Unit 5

Area, Surface Area, and Volume Problems

 

Grade 6

Math

Description:

 

In Unit 5, students solve for unknowns in area, surface area, and volume problems. Students find the area of triangles and other two-dimensional figures and use the formulas to find the volume of right rectangular prisms with fractional edge lengths. Students use coordinates as they draw lines and polygons in the coordinate plane, and find the distance between points as they solve real-world problems.

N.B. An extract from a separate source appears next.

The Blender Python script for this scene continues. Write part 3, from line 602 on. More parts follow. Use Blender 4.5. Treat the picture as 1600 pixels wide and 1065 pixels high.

Students represent figures using nets.

 

Standards:

 

Supporting Clusters

Geometry

6.G.1

Find the area of right triangles, other triangles, special quadrilaterals, and polygons by composing into rectangles or decomposing into triangles and other shapes; apply these techniques in the context of solving real-world and mathematical problems.

6.G.2

Find the volume of a right rectangular prism with fractional edge lengths by packing it with unit cubes of the appropriate unit fraction edge lengths, and show that the volume is the same as would be found by multiplying the edge lengths of the prism. Apply the formulas V = l w h and V = b h to find volumes of right rectangular prisms with fractional edge lengths in the context of solving real-world and mathematical problems.

6.G.3

Draw polygons in the coordinate plane given coordinates for the vertices; use coordinates to find the length of a side joining points with the same first coordinate or the same second coordinate. Apply these techniques in the context of solving real-world and mathematical problems.

6.G.4

Represent three-dimensional figures using nets made up of rectangles and triangles, and use the nets to find the surface area of these figures. Apply these techniques in the context of solving real-world and mathematical problems.

Enduring Understandings:

 

         Tools provide ways of thinking about geometric objects and processes.

         Geometry offers ways to visualize, to interpret, and to reflect on our physical environment.

         A net is a plane figure that can be folded to make a solid figure.

         Solid figures can be identified and classified by the number of faces, edges, and vertices.

         A visual representation of a shape hierarchy is an efficient way to describe the relationship among shapes with similar attributes.

Essential Questions:

 

         What is a real world application of surface area?

         How is a net utilized to represent a 3D figure?

         How is volume affected by a change in one dimension?

         What are the similarities and differences between area and surface area?

         What are the properties of two- and three- dimensional figures?

         What is the relationship between the areas of rectangles and triangles?

         How is the formula for the area of a rectangle used to find the volume of a rectangular prism?

         How is finding the volume of a rectangular prism similar to finding the volume of a pyramid?

         How does the change in height affect the volume or surface area of a prism?

         How can you estimate the volume or surface area of a prism or a pyramid?